ザ・キラーのKentaroのレビュー・感想・評価

ザ・キラー(2023年製作の映画)
3.6
凄腕の殺し屋ぽいのにしょーもない失敗するし報復のこと予測できないし腕はあるけど頭が足りない殺し屋ってこと?

解説読んだらワーカホリックの話だったのか。本来のテーマは窓に映ったwe work、働く私たち。カッコよく仕事の哲学を語るもあっけなく失敗。家庭にも影響が出て、上司と同業者と顧客に八つ当たり。自己肯定感をこれ以上傷つけないように想定通りと言い聞かせながら、やってはいけないことをやる時も、失敗した時も都合よく言い訳して自己保身。
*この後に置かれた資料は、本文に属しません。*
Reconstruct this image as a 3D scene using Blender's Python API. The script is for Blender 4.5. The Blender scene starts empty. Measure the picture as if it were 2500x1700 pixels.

長く仕事を続け、一流になったような自己陶酔に浸っていると、一度の失敗であっけなく社会から排除され、代えが効くことを突きつけられて自尊心がズタボロでパニックになる。恋人のためとかこつけてほんとは自分のために恥かかされたやつに復讐したい。私がいなきゃ回らないと思いたい、でもあなたはコマのひとり。そして労働者は富裕層には勝てない。自宅に侵入し、やろうと思えばできるけどやらないとクライアントに言っているようでリスクを考え思うままに行動できない自分に言い訳して、家庭に戻ってくる。

この資本主義システムの中で本当の意味では自己実現は果たせない、なぜなら能力で評価されそれは代替可能だから。あなたの唯一性は家庭(もしくは友人関係)によって担保される。主人公も、家庭のために熊を狩っていたはずが、いつの間にか社会での自己実現という幻想のために熊に犯されに行くようになっていたことに気づく。

映画ではかっこいい理想を観たいのに、現実(自分)を観させられるから評価が低いのか。